Can you elaborate on the "white lie" you refer to here? I've been tripped up several times by nominal-related issues, and it would be good to have a clear understanding of what is going on. For example, if nominals were really locally quantified, there wouldn't be any need for the permute tactic. However, I have occasionally found that tactic indispensable for setting up an application of the IH on a subterm with additional nominals when Abella doesn't choose the right names for them. My hunch is that this is correlated with a use of exchange in a paper proof, but it has always seemed a bit unclear to me.

[chaudhuri]

The white lie is that nominal constants are the alternative to local contexts in the two different presentations of nabla (G vs. LINC), so presenting it in the form of local contexts is slightly misleading. However, there is a way to move between the two formulations if you enrich LINC with exchange, weakening, and strengthening for local contexts (something like but not exactly Alwen Tiu's LG system).

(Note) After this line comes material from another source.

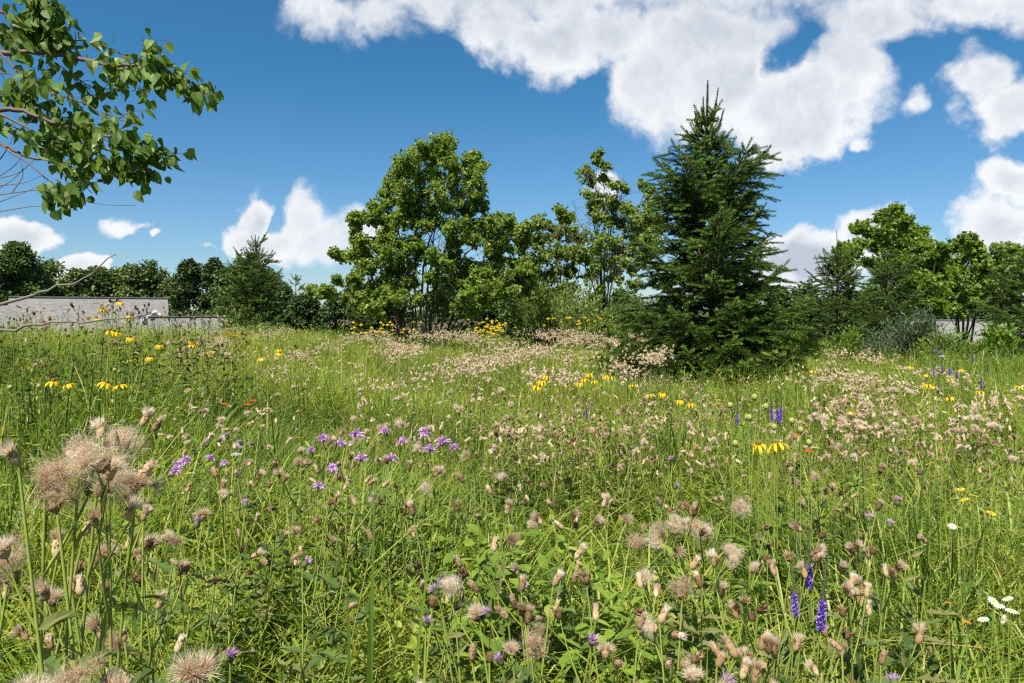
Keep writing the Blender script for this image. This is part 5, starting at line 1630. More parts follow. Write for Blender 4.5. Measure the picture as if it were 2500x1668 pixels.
def cone_mesh(green=False, r=.0075, h=.014):
    a = Acc()
    lathe(a, [(.0015, -.004), (r * .8, -.001), (r * 1.05, h * .35), (r * .85, h * .75), (r * .35, h), (.0005, h * 1.03)], 10, .9 if green else .35, jit=.04)
    return a.mesh('cone', M['cone'])
CONE = cone_mesh(); BUD = cone_mesh(True, .0065, .011)
def petals_ring(n, droop, seed):
    r0 = np.random.default_rng(seed)
    a = Acc()
    for i in range(n):
        me = PET[int(np.clip(round(droop + r0.normal() * .5), 0, 2))]
        v, av, fs = mesh_arrays(me)
        an = i * 2 * math.pi / n + r0.uniform(-.15, .15); c, s = math.cos(an), math.sin(an)
        v2 = v.copy(); v2[:, 0] += .006
        v2 = np.stack([v2[:, 0] * c - v2[:, 1] * s, v2[:, 0] * s + v2[:, 1] * c, v2[:, 2]], -1)
        a.add(v2, fs[0][0], av)
    return a.mesh('petals', M['yellow'])
RINGS = [petals_ring(9, d, 40 + i) for i, d in enumerate((.3, 1, 1.6, 2))]
def coneflower(px, py, d, label, full=False, sc=1.0, group=None, flat=False, loc=None, cat='flower'):
    q = P(px, py, d) if loc is None else loc
    z0 = float(ground(q[0], q[1])); S = q[2] - z0
    root = thing('coneflower', label, cat, (q[0], q[1], z0), rng.uniform(0, 6.28), group)
    sm, fm = CF_ST[rng.integers(0, 3)]
    obj('stem', sm, root, scale=(1, 1, S)); obj('foliage', fm, root, scale=(1, 1, S))
    tl_ = (rng.normal() * .15, rng.normal() * .15, 0)
    b = obj('cone', CONE, root, (0, 0, S), tl_, sc)
    if full:
        for i in range(9):
            obj('petal', PET[rng.integers(1, 3)] if not flat else PET[0], b, (.006 * math.cos(i * .698), .006 * math.sin(i * .698), .001), (0, 0, i * .698 + rng.uniform(-.12, .12)))
    else:
        obj('petals', RINGS[rng.integers(1, 4)] if not flat else RINGS[0], b)
    return root
CFN = [(1853,1086,1.95,'left one of the two large yellow coneflowers with drooping petals, right of centre',True), (1897,1083,1.9,'right one of the two large yellow coneflowers with drooping petals, right of centre',True),
 (1322,930,3.2,'left yellow coneflower of the pair standing clear in mid-field',True), (1333,918,3.3,'upper right yellow coneflower of the pair standing clear in mid-field',True), (1312,942,3.2,'lowest yellow coneflower beside the mid-field pair',False),
 (1438,912,4.0,'tallest yellow coneflower in the clump left of the big spruce',False), (1425,925,4.0,'yellow coneflower at the left of the clump left of the big spruce',False), (1452,930,4.1,'yellow coneflower low in the clump left of the big spruce',False), (1478,917,4.1,'yellow coneflower at the right of the clump left of the big spruce',False), (1415,935,4.2,'small yellow coneflower under the clump left of the big spruce',False),(1490,920,4.4,'small yellow coneflower ending the clump left of the big spruce on the right',False),
 (1660,977,3.6,'narrow yellow coneflower in the thistles at the spruce foot, rightmost of the row',False), (1617,960,3.9,'yellow coneflower in the row at the spruce foot, second from the right',False), (1583,963,3.9,'yellow coneflower in the row at the spruce foot, in the middle',False), (1545,940,4.2,'yellow coneflower in the row at the spruce foot, leftmost',False), (1688,985,3.6,'little yellow coneflower just right of the row at the spruce foot',False),
 (260,935,2.6,'large drooping yellow coneflower at left, in the shaded grass',True), (130,932,2.7,'yellow coneflower with spread petals at the left edge, in the shaded grass',True), (293,940,2.8,'small yellow flower right of the large drooping one at left',False), (165,938,3.0,'tiny yellow flower right of the spread one at the left edge',False),
 (318,772,3.6,'yellow coneflower highest of all, against the grey roof',False), (292,738,4.0,'drooping yellow flower over the middle of the grey roof',False), (250,755,4.0,'small yellow flower left of the one highest against the roof',False), (236,778,4.0,'pale yellow flower low before the grey roof',False),
 (268,808,3.6,'yellow coneflower left of the pair under the grey roof',False), (288,812,3.6,'yellow coneflower right of the pair under the grey roof',False), (318,824,3.6,'yellow coneflower lower right below the pair under the roof',False), (390,842,4.0,'yellow coneflower below the small white gable',False),
 (470,832,4.4,'upper yellow coneflower of two stacked left of the young spruce',False), (470,842,4.3,'lower yellow coneflower of two stacked left of the young spruce',False), (494,840,4.5,'yellow coneflower right of the two stacked ones',False), (556,815,5.0,'yellow coneflower left of three before the young spruce',False), (574,817,5.0,'yellow coneflower middle of three before the young spruce',False), (592,815,5.1,'yellow coneflower right of three before the young spruce',False),
 (516,858,4.4,'single yellow coneflower under the three before the young spruce',False), (602,836,5.0,'single small yellow coneflower right below the three before the young spruce',False), (680,853,4.6,'yellow coneflower, upper of two in the drift left of centre',False), (683,862,4.5,'yellow coneflower, lower of two in the drift left of centre',False), (721,846,5.0,'yellow coneflower right of the two in the drift left of centre',False), (637,874,4.4,'yellow coneflower low in the drift left of centre',False), (365,872,3.8,'flat yellow flower in the grass below the white gable',False), (322,876,3.7,'flat small yellow flower left in the grass under the roof',False),
 (2265,938,3.9,'left yellow flower of the bright pair on the right',False), (2278,943,3.9,'right yellow flower of the bright pair on the right',False), (2318,970,3.6,'yellow flower standing alone between the bright pair and the right edge',False), (2392,955,4.0,'yellow flower near the right edge, nearer of two',False), (2490,942,4.2,'yellow flower cut by the right edge',False), (2262,915,5.0,'small yellow flower above the bright pair on the right',False), (2225,895,5.6,'faint yellow flower up left of the bright pair on the right',False), (2345,902,5.4,'faint yellow flower up right of the bright pair on the right',False), (2318,925,4.8,'small yellow flower right of the bright pair',False),
 (2078,1005,3.6,'flat-topped yellow flower left of the bright pair, lower',False), (1985,905,5.2,'yellow flower right of the foot of the big spruce',False)]
for (px, py, d, lab, full) in CFN:
    coneflower(px, py, d, lab, full, 1.0)
# far patch behind and right of the centre linden: seen only as dots
YD = 'coneflower in the yellow patch at the right foot of the centre linden'
for i in range(70):
    px, py = rng.uniform(1140, 1260), rng.uniform(776, 812)
    if rng.random() < .5: px, py = rng.normal(1205, 18), rng.normal(808, 12)
    d = rng.uniform(11, 15)
    coneflower(px, max(775, py), d, YD, False, 1.05, 'coneflowers at the right foot of the centre linden')
for i in range(26):
    px, py = rng.uniform(850, 1030), rng.uniform(785, 812)
    coneflower(px, py, rng.uniform(11, 15), 'coneflower scattered thinly at the left foot of the centre linden', False, 1.3, 'coneflowers at the left foot of the centre linden')
for i in range(16):
    px, py = rng.uniform(1320, 1480), rng.uniform(760, 800)
    coneflower(px, max(774, py), rng.uniform(13, 16), 'coneflower glimpsed under the half-bare linden', False, 1.3, 'coneflowers under the half-bare linden')

def open_daisy(px, py, d, label, mat='white', r=.011, name='daisy', n=14, group=None):
    q = P(px, py, d); z0 = float(ground(q[0], q[1])); S = q[2] - z0
    root = thing(name, label, 'flower', (q[0], q[1], z0), rng.uniform(0, 6), group)
    sm, fm = CF_ST[rng.integers(0, 3)]
    obj('stem', sm, root, scale=(.6, .6, S)); obj('foliage', fm, root, scale=(.7, .7, S))
    key = ('daisy', mat, r)
    if key not in CACHE:
        a = Acc(); c = Acc()
        for i in range(n):
            an = i * 2 * math.pi / n
            a.inst(OVAL, frames(np.array([[math.cos(an), math.sin(an), .05]]), [[0, 0, 1.]], r, .55), [(0, 0, 0)], rng.uniform(.3, 1))
        lathe(c, [(.0005, -.002), (r * .33, -.0005), (r * .30, .0012), (.0004, .0022)], 8, .6)
        CACHE[key] = (a.mesh('petals', M[mat], False), c.mesh('flower_centre', M['yellow' if mat == 'white' else 'cone']))
    pm, cm = CACHE[key]
    c = obj('flower_centre', cm, root, (0, 0, S), (rng.normal() * .3, rng.normal() * .3, 0)); obj('petals', pm, c)
CACHE = {}
for (px, py, lab) in [(2425,1468,'white daisy in the lower right grass, left of a close pair'), (2440,1480,'white daisy, lower one of the group in the lower right grass'), (2460,1462,'white daisy, upper right of the group in the lower right grass'), (2470,1492,'white daisy near the right edge, lowest right of the group'), (2400,1512,'white daisy alone below the group at lower right'), (2450,1512,'white daisy at lower right, under the close group'), (2325,1285,'tiny white daisy at right, left of a grass gap'), (2340,1288,'tiny white daisy at right, just right of its twin'), (2290,1385,'tiny white daisy in the shade at right')]:
    open_daisy(px, py, rng.uniform(1.15, 1.35) if py > 1400 else 1.6, lab)
for (px, py, d, lab) in [(2297,1122,2.0,'open yellow flower with a brown eye, on the right mid-field'), (2268,1132,2.0,'yellow flower seen edge-on left of the open one with a brown eye'), (2345,1195,1.8,'pale yellow flower behind grass seed heads, right'), (2378,1210,1.75,'yellow flower lower right of the pale one behind grass heads'), (2355,1220,1.75,'small yellow flower under the pale one behind grass heads'), (2420,1253,1.6,'faint yellow flower near the right edge, mid height')]:
    open_daisy(px, py, d, lab, 'yellow', .0125, 'yellow_daisy', 11)
for (px, py, d, lab) in [(2315,1472,1.25,'orange flower left of the white daisies at lower right'), (2360,1518,1.2,'orange flower below the white daisies at lower right'), (2390,1582,1.1,'small orange flower close to the bottom right')]:
    open_daisy(px, py, d, lab, 'orange', .0085, 'orange_daisy', 10)

# green coneflower buds on branched stalks near the large pair
for (px, py, d, lab) in [(1842,972,1.9,'tallest green coneflower bud above the two large yellow blooms'), (1870,995,1.9,'second green coneflower bud, right of the tallest'), (1783,992,2.0,'green bud with short yellow petals left of the tallest bud'), (1829,1022,1.9,'small green bud under the tallest bud'), (1933,1030,1.9,'small green bud right of the tallest bud, on a bent stalk'), (1955,1052,1.9,'round green bud above the long tan thistle row'), (1890,1045,1.9,'tiny green bud between the two large blooms'), (1795,1085,1.9,'small green bud just left of the two large blooms'), (1975,1083,1.9,'green bud at the left end of the long tan thistle row'),
 (25,948,2.4,'green bud at the left edge over the fluffy thistle'), (95,945,2.5,'green bud left of the spread yellow coneflower'), (280,905,3.0,'small green bud above the large drooping coneflower at left')]:
    q = P(px, py, d); z0 = float(ground(q[0], q[1])); S = q[2] - z0
    root = thing('coneflower_bud', lab, 'flower bud', (q[0], q[1], z0), rng.uniform(0, 6))
    sm, fm = CF_ST[rng.integers(0, 3)]
    obj('stem', sm, root, scale=(1, 1, S)); obj('foliage', fm, root, scale=(1, 1, S)); obj('bud', BUD, root, (0, 0, S - .002), None, 1.25)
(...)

The permute tactic is needed because Abella does not implement equivariant matching of nominal constants in the "trivial search" part of tactics such as apply. See #26. This is yet another departure in the Abella implementation from the G inference rules, where the initial rule matches the left and the right up to equivariance.

I don't see what permute has to do with exchange, since permuting names is allowed even in presentations of nabla without exchange for local contexts.

[lambdacalculator]

Is there anything that can be done with how Abella chooses nominals in a new hypothesis? Perhaps a heuristic could be implemented that could somehow keep nominals "aligned" across hypotheses, thereby lessening, or even virtually eliminating, the need for permute. In other words, guess the right permutation before assigning one.

[chaudhuri]

One thing that I have played with a bit a few years back is to "normalize" all nominals to n1, n2, ..., nk in a left-to-right reading of every hypothesis. This almost works, but I seem to recall that it does not entirely eliminate the need for permute. I don't recall off the top of my head what the exceptional case was. I probably have that branch lying around in one of my dozen computers so if I find it I'll put it on my Abella fork in github. (This change breaks too many existing proofs, so it won't be added to Abella until a major version bump.)

If you have an example that requires the use of permute a lot, I am curious to see it. I think I have been forced to use it maybe no more than twice in all my years with Abella.